The operational semantics maps each RTM to an Aτ‑labeled transition system T(M). A configuration consists of a control state together with a tape instance, which is a bi‑infinite word over the data alphabet D∪{blank} together with a distinguished head marker. Transition rules update the tape symbol, move the head left or right, and possibly extend the tape with blanks. The resulting transition system captures exactly the observable behaviour of the RTM.
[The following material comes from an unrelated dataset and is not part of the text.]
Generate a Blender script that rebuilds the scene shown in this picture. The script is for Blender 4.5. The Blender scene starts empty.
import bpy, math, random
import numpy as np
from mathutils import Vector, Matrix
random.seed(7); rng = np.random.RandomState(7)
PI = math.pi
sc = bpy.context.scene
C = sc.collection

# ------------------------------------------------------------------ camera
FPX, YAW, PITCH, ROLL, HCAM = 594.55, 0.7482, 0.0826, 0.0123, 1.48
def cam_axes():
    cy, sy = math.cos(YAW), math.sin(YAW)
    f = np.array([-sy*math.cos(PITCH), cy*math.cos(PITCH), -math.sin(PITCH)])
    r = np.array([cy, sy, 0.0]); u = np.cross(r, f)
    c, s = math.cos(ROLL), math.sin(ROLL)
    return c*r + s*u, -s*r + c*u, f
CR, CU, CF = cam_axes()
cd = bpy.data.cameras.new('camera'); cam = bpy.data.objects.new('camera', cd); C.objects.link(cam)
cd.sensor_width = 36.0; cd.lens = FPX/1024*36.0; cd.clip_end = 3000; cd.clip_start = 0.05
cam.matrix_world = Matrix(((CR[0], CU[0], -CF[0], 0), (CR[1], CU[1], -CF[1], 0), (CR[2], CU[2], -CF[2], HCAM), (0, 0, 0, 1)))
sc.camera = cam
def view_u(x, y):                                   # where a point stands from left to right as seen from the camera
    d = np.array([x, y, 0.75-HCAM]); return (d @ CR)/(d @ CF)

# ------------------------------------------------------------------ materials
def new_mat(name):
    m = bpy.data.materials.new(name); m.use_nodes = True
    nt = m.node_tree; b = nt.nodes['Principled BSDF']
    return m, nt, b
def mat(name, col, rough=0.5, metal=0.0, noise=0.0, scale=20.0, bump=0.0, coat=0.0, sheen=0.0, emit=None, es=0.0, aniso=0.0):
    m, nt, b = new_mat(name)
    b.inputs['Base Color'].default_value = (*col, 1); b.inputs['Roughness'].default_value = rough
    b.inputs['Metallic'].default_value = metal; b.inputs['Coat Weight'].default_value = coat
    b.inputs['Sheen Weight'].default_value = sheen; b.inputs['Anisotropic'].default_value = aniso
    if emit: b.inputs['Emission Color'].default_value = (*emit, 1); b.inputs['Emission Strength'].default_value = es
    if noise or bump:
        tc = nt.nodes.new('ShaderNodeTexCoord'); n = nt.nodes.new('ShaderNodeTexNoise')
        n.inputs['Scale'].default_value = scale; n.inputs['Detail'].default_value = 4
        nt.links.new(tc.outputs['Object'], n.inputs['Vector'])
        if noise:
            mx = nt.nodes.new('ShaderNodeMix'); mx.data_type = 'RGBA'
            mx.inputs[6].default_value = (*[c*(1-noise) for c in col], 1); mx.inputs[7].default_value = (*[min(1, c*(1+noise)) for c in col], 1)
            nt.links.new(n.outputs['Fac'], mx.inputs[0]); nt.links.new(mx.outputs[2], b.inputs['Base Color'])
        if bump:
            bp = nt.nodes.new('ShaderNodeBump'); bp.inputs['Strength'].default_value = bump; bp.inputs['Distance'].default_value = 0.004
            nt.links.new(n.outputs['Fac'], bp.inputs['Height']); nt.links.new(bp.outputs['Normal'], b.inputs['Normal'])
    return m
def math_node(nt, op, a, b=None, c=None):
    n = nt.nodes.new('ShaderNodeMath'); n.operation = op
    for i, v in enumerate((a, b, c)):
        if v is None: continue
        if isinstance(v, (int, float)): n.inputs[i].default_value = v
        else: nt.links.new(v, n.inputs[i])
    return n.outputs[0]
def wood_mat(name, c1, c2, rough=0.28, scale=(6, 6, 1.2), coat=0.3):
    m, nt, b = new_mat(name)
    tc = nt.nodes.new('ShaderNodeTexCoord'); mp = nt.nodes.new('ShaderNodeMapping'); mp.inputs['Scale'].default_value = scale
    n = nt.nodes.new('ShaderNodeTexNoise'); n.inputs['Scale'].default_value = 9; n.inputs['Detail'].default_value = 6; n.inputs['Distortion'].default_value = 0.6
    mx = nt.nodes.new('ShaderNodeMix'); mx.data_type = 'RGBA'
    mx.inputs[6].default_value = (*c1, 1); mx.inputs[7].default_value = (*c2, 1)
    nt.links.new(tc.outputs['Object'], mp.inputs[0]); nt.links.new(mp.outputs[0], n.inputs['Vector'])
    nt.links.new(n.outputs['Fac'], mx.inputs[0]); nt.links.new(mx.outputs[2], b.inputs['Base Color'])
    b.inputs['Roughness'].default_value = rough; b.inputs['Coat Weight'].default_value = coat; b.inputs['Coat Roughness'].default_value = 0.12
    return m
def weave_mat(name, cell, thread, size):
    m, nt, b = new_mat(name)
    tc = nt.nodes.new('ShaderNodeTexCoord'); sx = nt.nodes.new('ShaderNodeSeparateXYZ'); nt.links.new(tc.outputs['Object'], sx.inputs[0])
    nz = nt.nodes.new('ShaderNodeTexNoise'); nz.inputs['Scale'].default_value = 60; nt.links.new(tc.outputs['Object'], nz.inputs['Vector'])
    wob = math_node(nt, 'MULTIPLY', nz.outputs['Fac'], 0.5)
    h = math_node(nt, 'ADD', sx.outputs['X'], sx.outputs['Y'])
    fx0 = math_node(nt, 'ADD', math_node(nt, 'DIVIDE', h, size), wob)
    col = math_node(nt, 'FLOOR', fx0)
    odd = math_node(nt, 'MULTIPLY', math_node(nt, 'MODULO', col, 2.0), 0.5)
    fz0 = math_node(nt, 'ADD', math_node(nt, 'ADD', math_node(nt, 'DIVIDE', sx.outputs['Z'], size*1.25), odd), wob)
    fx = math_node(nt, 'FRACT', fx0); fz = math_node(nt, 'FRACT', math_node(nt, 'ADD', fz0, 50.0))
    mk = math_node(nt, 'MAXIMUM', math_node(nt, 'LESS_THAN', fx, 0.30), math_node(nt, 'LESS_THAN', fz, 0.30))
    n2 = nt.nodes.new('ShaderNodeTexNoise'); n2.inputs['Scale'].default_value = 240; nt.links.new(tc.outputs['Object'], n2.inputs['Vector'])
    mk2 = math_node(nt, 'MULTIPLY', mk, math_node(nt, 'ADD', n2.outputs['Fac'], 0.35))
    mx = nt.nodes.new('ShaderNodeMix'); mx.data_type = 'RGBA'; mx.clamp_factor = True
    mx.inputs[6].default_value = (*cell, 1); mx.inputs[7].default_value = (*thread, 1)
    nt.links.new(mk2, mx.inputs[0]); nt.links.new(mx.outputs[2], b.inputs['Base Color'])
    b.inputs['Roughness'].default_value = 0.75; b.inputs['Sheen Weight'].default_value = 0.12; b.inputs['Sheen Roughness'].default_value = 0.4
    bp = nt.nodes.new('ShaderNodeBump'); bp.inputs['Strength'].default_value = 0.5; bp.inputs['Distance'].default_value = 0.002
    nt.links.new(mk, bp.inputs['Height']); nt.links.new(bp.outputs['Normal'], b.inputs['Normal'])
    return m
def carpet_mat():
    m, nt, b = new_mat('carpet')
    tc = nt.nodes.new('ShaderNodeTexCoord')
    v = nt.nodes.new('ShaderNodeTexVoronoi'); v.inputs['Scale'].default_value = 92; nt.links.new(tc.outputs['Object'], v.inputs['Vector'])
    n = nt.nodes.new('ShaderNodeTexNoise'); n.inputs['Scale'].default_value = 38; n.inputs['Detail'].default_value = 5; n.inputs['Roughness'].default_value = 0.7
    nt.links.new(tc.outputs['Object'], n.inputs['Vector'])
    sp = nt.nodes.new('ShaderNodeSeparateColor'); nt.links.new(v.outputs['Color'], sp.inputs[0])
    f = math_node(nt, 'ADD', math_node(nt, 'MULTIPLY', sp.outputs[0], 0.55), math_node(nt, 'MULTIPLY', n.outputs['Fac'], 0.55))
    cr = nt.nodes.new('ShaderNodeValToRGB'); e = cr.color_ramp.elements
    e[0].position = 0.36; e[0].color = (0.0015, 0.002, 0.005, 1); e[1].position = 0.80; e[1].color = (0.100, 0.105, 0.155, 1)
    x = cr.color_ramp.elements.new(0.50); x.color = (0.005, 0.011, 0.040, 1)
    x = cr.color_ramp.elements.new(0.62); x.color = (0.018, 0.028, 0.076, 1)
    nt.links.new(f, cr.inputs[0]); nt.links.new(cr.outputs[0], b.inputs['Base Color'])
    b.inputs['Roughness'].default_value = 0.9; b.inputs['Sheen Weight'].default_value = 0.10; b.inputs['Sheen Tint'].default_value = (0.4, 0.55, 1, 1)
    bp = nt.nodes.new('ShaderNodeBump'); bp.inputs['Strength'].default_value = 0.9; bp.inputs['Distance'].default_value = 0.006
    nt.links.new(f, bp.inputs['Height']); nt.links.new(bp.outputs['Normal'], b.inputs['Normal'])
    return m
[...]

The authors then study executability: a transition system is executable if it is the semantics of some RTM. They prove two main simulation results. First, any computable transition system whose branching degree is bounded by a finite constant can be simulated by an RTM up to divergence‑preserving branching bisimilarity (the finest behavioural equivalence that respects both observable actions and the presence of infinite τ‑loops). Second, if the divergence‑preserving requirement is dropped, every effective transition system (i.e., one whose transition relation is recursively enumerable) can be simulated by an RTM. These results show that RTMs are expressive enough to capture all effectively describable reactive behaviours, while preserving fine‑grained branching structure when desired.

Parallel composition is introduced to illustrate interaction between RTMs. Given a finite set of channels C and data symbols D, actions of the form c ! d (send) and c ? d (receive) are used. The parallel composition of two transition systems synchronises complementary send/receive actions on a chosen subset C′⊆C, while all other actions interleave. The parallel composition of two RTMs is defined as the parallel composition of their associated transition systems. This construction demonstrates that a network of communicating RTMs can be represented as a single RTM, because the simulation results apply to the composed system.
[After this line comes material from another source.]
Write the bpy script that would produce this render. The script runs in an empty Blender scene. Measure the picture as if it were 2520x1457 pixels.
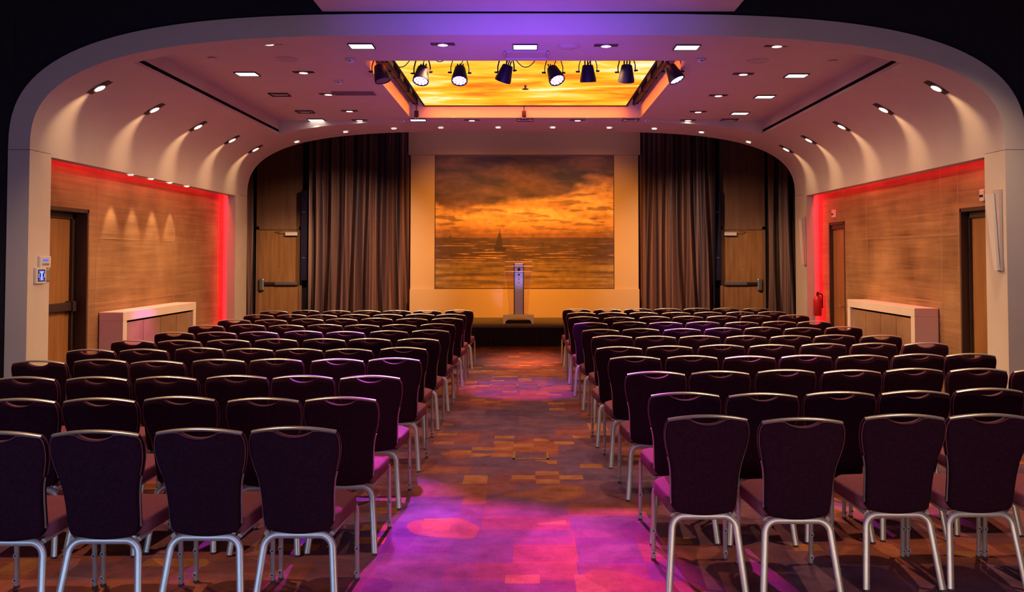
import bpy, bmesh, math, random
from mathutils import Vector, Matrix, noise
random.seed(7)
C = bpy.context.scene.collection
SC = bpy.context.scene
SC.view_settings.view_transform = 'Standard'
SC.view_settings.look = 'None'
SC.view_settings.exposure = 0.0
SC.cycles.max_bounces = 4
SC.cycles.diffuse_bounces = 2
SC.cycles.glossy_bounces = 1
SC.cycles.transmission_bounces = 4
SC.cycles.transparent_max_bounces = 6
SC.cycles.caustics_reflective = False
SC.cycles.caustics_refractive = False
SC.cycles.sample_clamp_indirect = 4.0
SC.cycles.use_denoising = True
SC.cycles.use_adaptive_sampling = True
SC.cycles.adaptive_threshold = 0.05

# ------------------------------------------------------------------ materials
def new_mat(name):
    m = bpy.data.materials.new(name); m.use_nodes = True
    nt = m.node_tree; return m, nt, nt.nodes['Principled BSDF']
def N(nt, kind, **kw):
    n = nt.nodes.new(kind)
    for k, v in kw.items():
        if k in n.inputs: n.inputs[k].default_value = v
        else: setattr(n, k, v)
    return n
def link(nt, a, b): nt.links.new(a, b)
def ramp(nt, stops, interp='LINEAR'):
    r = nt.nodes.new('ShaderNodeValToRGB'); r.color_ramp.interpolation = interp
    e = r.color_ramp.elements
    while len(e) < len(stops): e.new(0.5)
    for i, (p, c) in enumerate(stops):
        e[i].position = p; e[i].color = (c[0], c[1], c[2], 1)
    return r
def plain(name, col, rough=0.6, metal=0.0, var=0.12, scale=12.0, bump=0.0, spec=0.5, sheen=0.0):
    m, nt, b = new_mat(name)
    tc = N(nt, 'ShaderNodeTexCoord')
    nz = N(nt, 'ShaderNodeTexNoise', Scale=scale, Detail=4.0)
    link(nt, tc.outputs['Object'], nz.inputs['Vector'])
    lo = [c * (1 - var) for c in col]; hi = [min(1, c * (1 + var)) for c in col]
    r = ramp(nt, [(0.3, lo), (0.7, hi)])
    link(nt, nz.outputs['Fac'], r.inputs['Fac']); link(nt, r.outputs['Color'], b.inputs['Base Color'])
    b.inputs['Roughness'].default_value = rough; b.inputs['Metallic'].default_value = metal
    b.inputs['Specular IOR Level'].default_value = spec
    if sheen: b.inputs['Sheen Weight'].default_value = sheen; b.inputs['Sheen Roughness'].default_value = 0.4
    if bump:
        n2 = N(nt, 'ShaderNodeTexNoise', Scale=scale * 18, Detail=2.0)
        link(nt, tc.outputs['Object'], n2.inputs['Vector'])
        bp = N(nt, 'ShaderNodeBump', Strength=bump, Distance=0.004)
        link(nt, n2.outputs['Fac'], bp.inputs['Height']); link(nt, bp.outputs['Normal'], b.inputs['Normal'])
    return m
def glow(name, col, strength):
    m, nt, b = new_mat(name)
    b.inputs['Base Color'].default_value = (*[min(1, c) for c in col], 1)
    b.inputs['Emission Color'].default_value = (*col, 1)
    b.inputs['Emission Strength'].default_value = strength
    m.cycles.emission_sampling = 'NONE'
    return m
def wood(name, dark, light, sx=1.0, sy=1.0, sz=0.08, scale=9.0, rough=0.5, mottle=0.35):
    m, nt, b = new_mat(name)
    tc = N(nt, 'ShaderNodeTexCoord')
    mp = N(nt, 'ShaderNodeMapping'); mp.inputs['Scale'].default_value = (sx, sy, sz)
    link(nt, tc.outputs['Object'], mp.inputs['Vector'])
    n1 = N(nt, 'ShaderNodeTexNoise', Scale=scale, Detail=8.0, Roughness=0.65, Distortion=0.4)
    link(nt, mp.outputs['Vector'], n1.inputs['Vector'])
    n2 = N(nt, 'ShaderNodeTexNoise', Scale=1.6, Detail=3.0)
    link(nt, tc.outputs['Object'], n2.inputs['Vector'])
    mx = N(nt, 'ShaderNodeMix', data_type='FLOAT'); mx.inputs[0].default_value = mottle
    link(nt, n1.outputs['Fac'], mx.inputs[2]); link(nt, n2.outputs['Fac'], mx.inputs[3])
    r = ramp(nt, [(0.33, dark), (0.68, light)])
    link(nt, mx.outputs[0], r.inputs['Fac']); link(nt, r.outputs['Color'], b.inputs['Base Color'])
    b.inputs['Roughness'].default_value = rough
    bp = N(nt, 'ShaderNodeBump', Strength=0.12, Distance=0.003)
    link(nt, n1.outputs['Fac'], bp.inputs['Height']); link(nt, bp.outputs['Normal'], b.inputs['Normal'])
    return m

M = {}
M['plaster'] = plain('cream plaster', (0.62, 0.54, 0.50), 0.7, var=0.03, scale=3, bump=0.05)
M['plaster_pale'] = plain('pale paint and lit pillar side', (0.66, 0.57, 0.48), 0.65, var=0.04, scale=3, bump=0.05)  # pale cabinet paint; on pillars it paints in the lit aisle side
M['black_wall'] = plain('near black wall paint', (0.012, 0.008, 0.016), 0.8, var=0.2)
M['slot_black'] = plain('dark slot', (0.006, 0.004, 0.008), 0.9)
M['travertine'] = wood('grained wall panelling', (0.13, 0.062, 0.026), (0.44, 0.26, 0.12), 1, 0.10, 2.6, 7.0, 0.45, 0.5)
M['joint'] = plain('pale panel joint', (0.36, 0.21, 0.10), 0.6)
M['oak'] = wood('oak door veneer', (0.22, 0.095, 0.030), (0.40, 0.19, 0.062), 1.0, 1.0, 0.07, 14.0, 0.4, 0.2)
M['oak_dark'] = wood('dark oak frame', (0.03, 0.018, 0.012), (0.06, 0.034, 0.02), 1.0, 1.0, 0.07, 14.0, 0.5, 0.2)
M['walnut'] = wood('brown wall veneer', (0.17, 0.082, 0.04), (0.28, 0.14, 0.068), 1.0, 1.0, 0.06, 10.0, 0.5, 0.3)
M['cab_door'] = wood('cabinet door veneer', (0.20, 0.11, 0.06), (0.38, 0.24, 0.14), 1.0, 0.6, 0.9, 5.0, 0.45, 0.6)
M['steel'] = plain('brushed steel', (0.50, 0.48, 0.46), 0.32, 0.85, 0.08, 30)
M['bronze'] = plain('dark bronze', (0.07, 0.05, 0.05), 0.4, 0.6, 0.1, 20)
M['chair_leg'] = plain('satin chair tube', (0.62, 0.57, 0.50), 0.34, 0.55, 0.06, 40)
M['chair_rail'] = plain('satin chair rail', (0.60, 0.56, 0.50), 0.3, 0.7, 0.05, 40)
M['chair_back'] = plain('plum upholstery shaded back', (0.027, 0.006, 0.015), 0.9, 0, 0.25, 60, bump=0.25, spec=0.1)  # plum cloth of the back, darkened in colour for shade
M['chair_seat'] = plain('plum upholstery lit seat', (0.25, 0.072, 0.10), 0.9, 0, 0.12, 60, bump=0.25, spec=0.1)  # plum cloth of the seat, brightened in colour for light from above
M['piping'] = plain('wine piping', (0.22, 0.055, 0.07), 0.7, 0, 0.1, 60)
M['rubber'] = plain('grey rubber', (0.06, 0.06, 0.065), 0.6)
M['clear_knob'] = plain('grey plastic bumper', (0.50, 0.48, 0.46), 0.3)
M['black'] = plain('black metal', (0.012, 0.007, 0.028), 0.5, 0.0, 0.2, spec=0.3)  # base colour holds a violet tint of the spotlight LEDs
M['white_plastic'] = plain('white plastic', (0.72, 0.68, 0.62), 0.45, var=0.03)
M['ceil_plastic'] = plain('ceiling plastic', (0.55, 0.46, 0.44), 0.5, var=0.03)
M['beige_plastic'] = plain('beige plastic', (0.30, 0.22, 0.15), 0.5)
M['red_paint'] = plain('red paint', (0.5, 0.015, 0.015), 0.4)
M['brass'] = plain('worn brass', (0.55, 0.36, 0.12), 0.38, 0.8, 0.25, 40)
M['stage_top'] = plain('stage carpet', (0.15, 0.12, 0.10), 0.9, var=0.2, scale=30, bump=0.2)
M['skirt'] = plain('black stage skirt', (0.006, 0.004, 0.006), 0.8, var=0.2)
M['stage_wall'] = plain('orange-lit wall paint', (0.62, 0.44, 0.21), 0.7, var=0.03, scale=2)  # white surround; orange spot light is tinted into this base colour
M['lamp_white'] = glow('lamp glow', (1.0, 0.86, 0.62), 14.0)
M['lamp_square'] = glow('square lamp glow', (1.0, 0.93, 0.82), 3.2)
M['lamp_dim'] = plain('unlit reflector', (0.35, 0.28, 0.40), 0.2, 0.6)
M['lamp_frame'] = plain('dark lamp frame', (0.035, 0.026, 0.034), 0.5)
M['par_lens'] = glow('violet white lens', (0.80, 0.78, 1.0), 1.5)
M['par_base'] = glow('violet lens plate', (0.30, 0.16, 1.0), 1.0)
M['screen_blue'] = glow('blue screen', (0.05, 0.10, 0.9), 0.9)
M['screen_pale'] = glow('pale screen mark', (0.25, 0.40, 1.0), 1.1)
M['screen_dark'] = plain('screen dark', (0.01, 0.01, 0.06), 0.2)
M['column_silver'] = plain('silver lectern column', (0.42, 0.42, 0.50), 0.35, 0.6, 0.05)
M['grille'] = plain('ceiling grille', (0.22, 0.15, 0.16), 0.6)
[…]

The paper proceeds to investigate universality for RTMs. Because branching bisimilarity is sensitive to the number of outgoing τ‑transitions, a universal RTM that can simulate any RTM must be able to generate arbitrarily large branching. The authors show that such a universal RTM exists only by exploiting divergence: it creates an infinite τ‑loop that can be “unfolded” to emulate any finite branching degree. Consequently, a universal RTM exists without the divergence‑preserving constraint. However, when divergence preservation is required, a universal RTM can simulate only those RTMs whose branching degree does not exceed its own; thus universality becomes bounded by the machine’s intrinsic branching capability.
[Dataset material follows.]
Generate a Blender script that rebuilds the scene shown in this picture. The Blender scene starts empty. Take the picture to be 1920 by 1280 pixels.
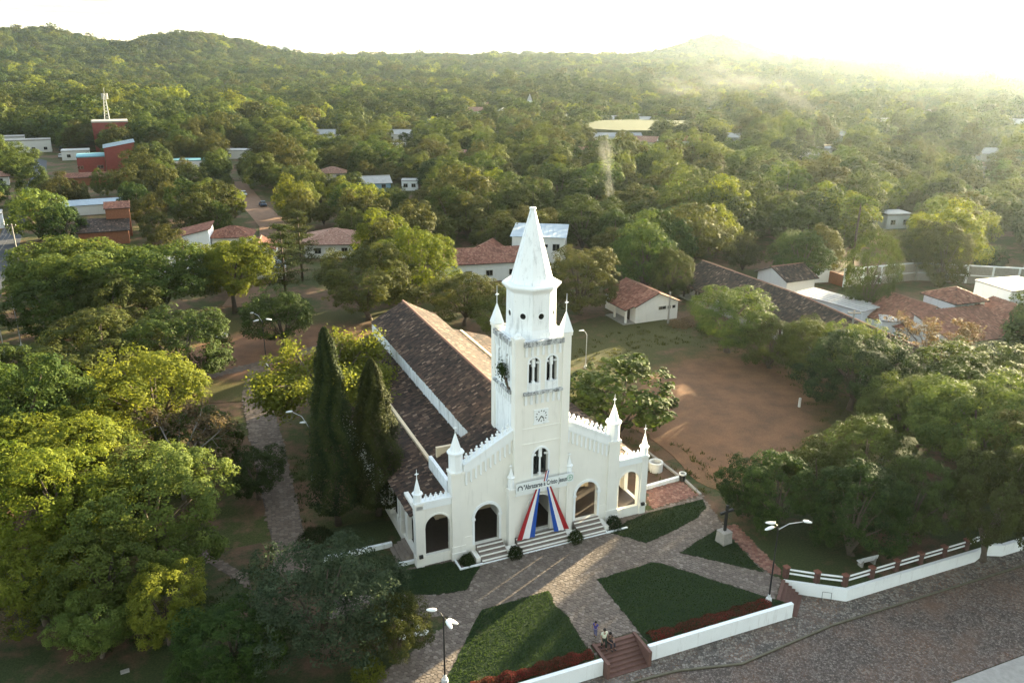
import bpy, math, random
import numpy as np
from mathutils import Vector, Matrix, Euler

random.seed(7)
SC = bpy.context.scene
COL = SC.collection
R = math.radians

# ------------------------------------------------------------------ camera
FOC, PITCH, ROLL = 1510.0, R(19.4), R(-0.5)
_f = Vector((0, math.cos(PITCH), -math.sin(PITCH)))
_u0 = Vector((0, math.sin(PITCH), math.cos(PITCH)))
_r0 = Vector((1, 0, 0))
_u = _u0 * math.cos(ROLL) + _r0 * math.sin(ROLL)
_r = _r0 * math.cos(ROLL) - _u0 * math.sin(ROLL)
cam_d = bpy.data.cameras.new('camera')
cam = bpy.data.objects.new('camera', cam_d)
COL.objects.link(cam)
_m = Matrix(((_r.x, _u.x, -_f.x, 0), (_r.y, _u.y, -_f.y, 0), (_r.z, _u.z, -_f.z, 40), (0, 0, 0, 1)))
cam.matrix_world = _m
cam_d.sensor_width = 36
cam_d.lens = FOC / 1920 * 36
cam_d.clip_start = 0.5
cam_d.clip_end = 20000
SC.camera = cam

# ------------------------------------------------------------------ world, sun, exposure
SUN_AZ, SUN_EL = R(41), R(9.6)
w = bpy.data.worlds.new('World')
SC.world = w
w.use_nodes = True
nt = w.node_tree
nt.nodes.clear()
N = nt.nodes.new
Lk = nt.links.new
out = N('ShaderNodeOutputWorld')
bg = N('ShaderNodeBackground')
sky = N('ShaderNodeTexSky')
sky.sky_type = 'NISHITA'
sky.sun_disc = False
sky.sun_elevation = SUN_EL
sky.sun_rotation = SUN_AZ
sky.altitude = 200
sky.air_density = 1.0
sky.dust_density = 1.2
sky.ozone_density = 1.0
# thin cloud sheet: direction projected on a high plane, noise, mixed over the sky
tc = N('ShaderNodeTexCoord')
sep = N('ShaderNodeSeparateXYZ')
Lk(tc.outputs['Generated'], sep.inputs[0])
zc = N('ShaderNodeMath'); zc.operation = 'MAXIMUM'; zc.inputs[1].default_value = 0.015
Lk(sep.outputs['Z'], zc.inputs[0])
dx = N('ShaderNodeMath'); dx.operation = 'DIVIDE'; Lk(sep.outputs['X'], dx.inputs[0]); Lk(zc.outputs[0], dx.inputs[1])
dy = N('ShaderNodeMath'); dy.operation = 'DIVIDE'; Lk(sep.outputs['Y'], dy.inputs[0]); Lk(zc.outputs[0], dy.inputs[1])
cmb = N('ShaderNodeCombineXYZ'); Lk(dx.outputs[0], cmb.inputs[0]); Lk(dy.outputs[0], cmb.inputs[1])
cn = N('ShaderNodeTexNoise'); cn.inputs['Scale'].default_value = 0.16; cn.inputs['Detail'].default_value = 7
cn.inputs['Roughness'].default_value = 0.6
Lk(cmb.outputs[0], cn.inputs['Vector'])
cr = N('ShaderNodeValToRGB')
cr.color_ramp.elements[0].position = 0.45; cr.color_ramp.elements[0].color = (0, 0, 0, 1)
cr.color_ramp.elements[1].position = 0.58; cr.color_ramp.elements[1].color = (1, 1, 1, 1)
Lk(cn.outputs['Fac'], cr.inputs[0])
cf = N('ShaderNodeMath'); cf.operation = 'MULTIPLY'; cf.inputs[1].default_value = 0.95
Lk(cr.outputs[0], cf.inputs[0])
# a veil of cirrus takes the blue out of the sky
veil = N('ShaderNodeMix'); veil.data_type = 'RGBA'; veil.inputs[0].default_value = 0.12
hs = N('ShaderNodeHueSaturation'); hs.inputs['Saturation'].default_value = 0.80; Lk(sky.outputs[0], hs.inputs['Color'])
Lk(hs.outputs[0], veil.inputs[6]); veil.inputs[7].default_value = (3.6, 3.9, 3.7, 1)
mx = N('ShaderNodeMix'); mx.data_type = 'RGBA'
Lk(cf.outputs[0], mx.inputs[0]); Lk(veil.outputs[2], mx.inputs[6])
mx.inputs[7].default_value = (0.70, 0.77, 0.74, 1)
Lk(mx.outputs[2], bg.inputs[0])
bg.inputs[1].default_value = 0.104
Lk(bg.outputs[0], out.inputs[0])

sun_d = bpy.data.lights.new('sun', 'SUN')
sun_d.energy = 5.0
sun_d.angle = R(0.6)
sun_d.color = (1.0, 0.83, 0.52)
sun = bpy.data.objects.new('sun', sun_d)
COL.objects.link(sun)
SUN_DIR = Vector((math.sin(SUN_AZ) * math.cos(SUN_EL), math.cos(SUN_AZ) * math.cos(SUN_EL), math.sin(SUN_EL)))
sun.rotation_euler = SUN_DIR.to_track_quat('Z', 'Y').to_euler()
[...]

A further contribution is a correspondence between RTMs and a small process calculus. Guarded recursive specifications in the calculus generate computable transition systems, which by the first simulation theorem can be realised by an RTM. Conversely, any executable transition system can be expressed as a finite recursive specification in the calculus, up to divergence‑preserving branching bisimilarity. This mirrors the classic equivalence between Turing machines and unrestricted grammars, but now situated in the setting of concurrent behavioural equivalences.

Finally, the authors compare RTMs with persistent Turing machines (a previously proposed model for interactive computation). They argue that RTMs are at least as expressive, because the action‑label mechanism subsumes the persistent machine’s input‑stream handling while providing a richer behavioural algebra.

In summary, the paper provides a rigorous integration of automata theory and concurrency theory. By endowing Turing machines with observable actions and a bisimulation‑based semantics, it defines a robust notion of executable reactive behaviour, establishes simulation and universality results, and connects the model to a process‑algebraic specification language. This work lays a solid theoretical foundation for studying interactive, non‑terminating computation within the well‑understood framework of Turing machines.